Palermo: Biskup powiedział przy dzieciach, że św. Mikołaj nie istnieje. Po wszystkim musiał się tłumaczyć
“Święty Mikołaj nie istnieje”
Antonio Stagliano, 62-letni biskup włoskiej diecezji Noto podpadł swoim wiernym. Duchowny podczas przedświątecznego spotkania z udziałem rodzin z dziećmi wypowiedział się krytycznie o Świętym Mikołaju. Biskup zaapelował, aby rozdzielić wizerunek mężczyzny z brodą i czerwonym strojem od faktycznego świętego Kościoła Katolickiego. Jednocześnie ksiądz stwierdził, że “Święty Mikołaj nie istnieje”.
Bezpośredni sposób komunikacji nie spodobał się rodzicom obecnych na ceremonii pociech.
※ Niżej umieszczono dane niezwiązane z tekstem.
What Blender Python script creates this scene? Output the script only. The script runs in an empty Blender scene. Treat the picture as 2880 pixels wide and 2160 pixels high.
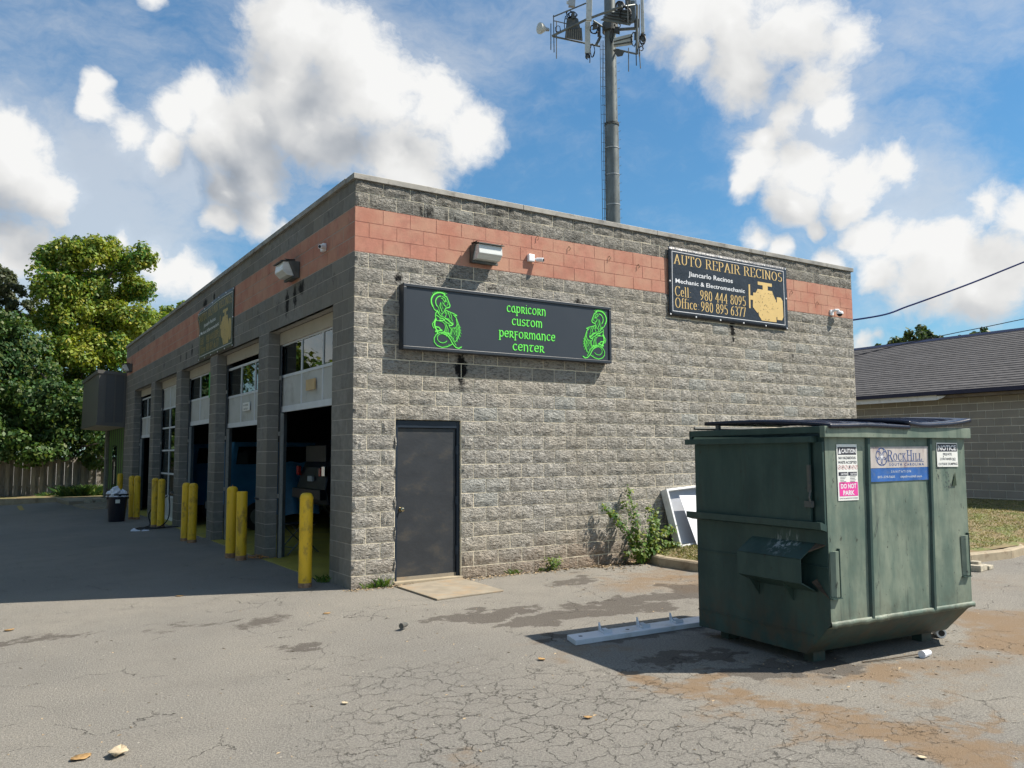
import bpy, math, random
from mathutils import Vector, Matrix, noise
random.seed(11)
rnd = random.random
def ru(a, b): return a + (b - a) * random.random()
sc = bpy.context.scene
C = sc.collection
# ------------------------------------------------------------------ camera
CAM = Vector((-4.0584, -10.1371, 1.7170)); YAW, PIT, ROL = .573274, .0855015, -.0050542; FPX = 2306.43
F_ = Vector((math.sin(YAW)*math.cos(PIT), math.cos(YAW)*math.cos(PIT), math.sin(PIT)))
R0 = F_.cross(Vector((0, 0, 1))).normalized(); U0 = R0.cross(F_)
R_ = R0*math.cos(ROL) + U0*math.sin(ROL); U_ = -R0*math.sin(ROL) + U0*math.cos(ROL)
cd = bpy.data.cameras.new('camera'); cam = bpy.data.objects.new('camera', cd); C.objects.link(cam)
cam.matrix_world = Matrix(((R_.x, U_.x, -F_.x, CAM.x), (R_.y, U_.y, -F_.y, CAM.y), (R_.z, U_.z, -F_.z, CAM.z), (0, 0, 0, 1)))
cd.sensor_width = 36; cd.lens = FPX/2880*36; cd.clip_start = .05; cd.clip_end = 3000
sc.camera = cam
# sight lines measured on the photograph (2212 px wide view) turned into places
def ray(u, v): return ((u*2880/2212-1440)/FPX*R_ - (v*2880/2212-1080)/FPX*U_ + F_)
def gp(u, v, z=0.):
    d = ray(u, v); return CAM + d*((z-CAM.z)/d.z)
def ad(u, v, D):
    d = ray(u, v); return CAM + d*(D/math.hypot(d.x, d.y))
# ------------------------------------------------------------------ light
SUNDIR = Vector((-1.32, .88, -1.90)).normalized()
sl = bpy.data.lights.new('sun', 'SUN'); sl.energy = 5.0; sl.angle = math.radians(.5); sl.color = (1, .93, .82)
so = bpy.data.objects.new('sun', sl); C.objects.link(so); so.rotation_euler = SUNDIR.to_track_quat('-Z', 'Y').to_euler()
sc.view_settings.view_transform = 'Standard'; sc.view_settings.look = 'None'; sc.view_settings.exposure = .62; sc.view_settings.gamma = 1
sc.view_settings.use_curve_mapping = False
sc.render.engine = 'CYCLES'; sc.cycles.max_bounces = 6; sc.cycles.diffuse_bounces = 3; sc.cycles.glossy_bounces = 3
sc.cycles.transparent_max_bounces = 12; sc.cycles.use_adaptive_sampling = True; sc.cycles.adaptive_threshold = .02
sc.cycles.use_denoising = True
w = bpy.data.worlds.new('World'); sc.world = w; w.use_nodes = True
nt = w.node_tree; nt.nodes.clear()
class NB:                                   # small node builder
    def __init__(s, nt): s.nt = nt
    def n(s, t, **k):
        x = s.nt.nodes.new(t)
        for a, b in k.items(): setattr(x, a, b)
        return x
    def put(s, sock, v):
        if isinstance(v, (int, float)): sock.default_value = v
        elif isinstance(v, (tuple, list, Vector)):
            v = tuple(v)
            if len(sock.default_value) == 4 and len(v) == 3: v = v + (1,)
            sock.default_value = v
        else: s.nt.links.new(v, sock)
    def m(s, op, a, b=None, c=None, clamp=False):
        x = s.n('ShaderNodeMath', operation=op, use_clamp=clamp); s.put(x.inputs[0], a)
        if b is not None: s.put(x.inputs[1], b)
        if c is not None: s.put(x.inputs[2], c)
        return x.outputs[0]
    def v(s, op, a, b=None, sc_=None):
        x = s.n('ShaderNodeVectorMath', operation=op); s.put(x.inputs[0], a)
        if b is not None: s.put(x.inputs[1], b)
        if sc_ is not None: s.put(x.inputs['Scale'], sc_)
        return x.outputs['Value'] if op in ('DISTANCE', 'LENGTH', 'DOT_PRODUCT') else x.outputs[0]
    def noise(s, vec, scale, det=4, rough=.55, dist=0, col=False):
        x = s.n('ShaderNodeTexNoise'); s.put(x.inputs['Vector'], vec); s.put(x.inputs['Scale'], scale)
        x.inputs['Detail'].default_value = det; x.inputs['Roughness'].default_value = rough; x.inputs['Distortion'].default_value = dist
        return x.outputs['Color' if col else 'Fac']
    def ramp(s, f, lo, hi, a=0., b=1., smooth=True):
        x = s.n('ShaderNodeMapRange', interpolation_type='SMOOTHSTEP' if smooth else 'LINEAR'); s.put(x.inputs[0], f)
        s.put(x.inputs[1], lo); s.put(x.inputs[2], hi); s.put(x.inputs[3], a); s.put(x.inputs[4], b); return x.outputs[0]
    def mix(s, f, a, b, mode='MIX'):
        x = s.n('ShaderNodeMix', data_type='RGBA', blend_type=mode); s.put(x.inputs[0], f); s.put(x.inputs[6], a); s.put(x.inputs[7], b)
        return x.outputs[2]
b = NB(nt)
sky = b.n('ShaderNodeTexSky', sky_type='NISHITA', sun_disc=False)
sky.sun_elevation = math.asin(-SUNDIR.z); sky.sun_rotation = math.atan2(-SUNDIR.x, -SUNDIR.y)
sky.air_density = 1.25; sky.dust_density = .35; sky.ozone_density = 2.4; sky.altitude = 200
tc = b.n('ShaderNodeTexCoord'); D0 = b.v('NORMALIZE', tc.outputs['Generated'])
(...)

Dla wielu młodych osób Święty Mikołaj to bardzo istotny element świątecznej otoczki, dlatego słowa biskupa mogły zaboleć wielu z nich. O niezadowoleniu rodziców poinformowała włoska gazeta La Stampa. Do sprawy szybko odniósł się sam Stagliano, który próbował wytłumaczyć całą sprawę mówiąc, że miał na celu jedynie uświadomienie dzieci, że popkulturowy Święty Mikołaj nie jest postacią historyczną, w odróżnieniu do świętego KK. Ponadto, duchowny dodał, że według niego “dzieci i tak wiedzą, że Święty Mikołaj to w rzeczywistości tata albo wujek”.
Zobacz też: Coraz rzadziej chodzimy do kościoła
Według włoskich mediów biskup Antonio Stagliano cieszy się dużą popularnością w swojej diecezji. Wierni chwalą go za dobry kontakt z wiernymi i wykorzystywanie muzyki popularnej w swoich kazaniach.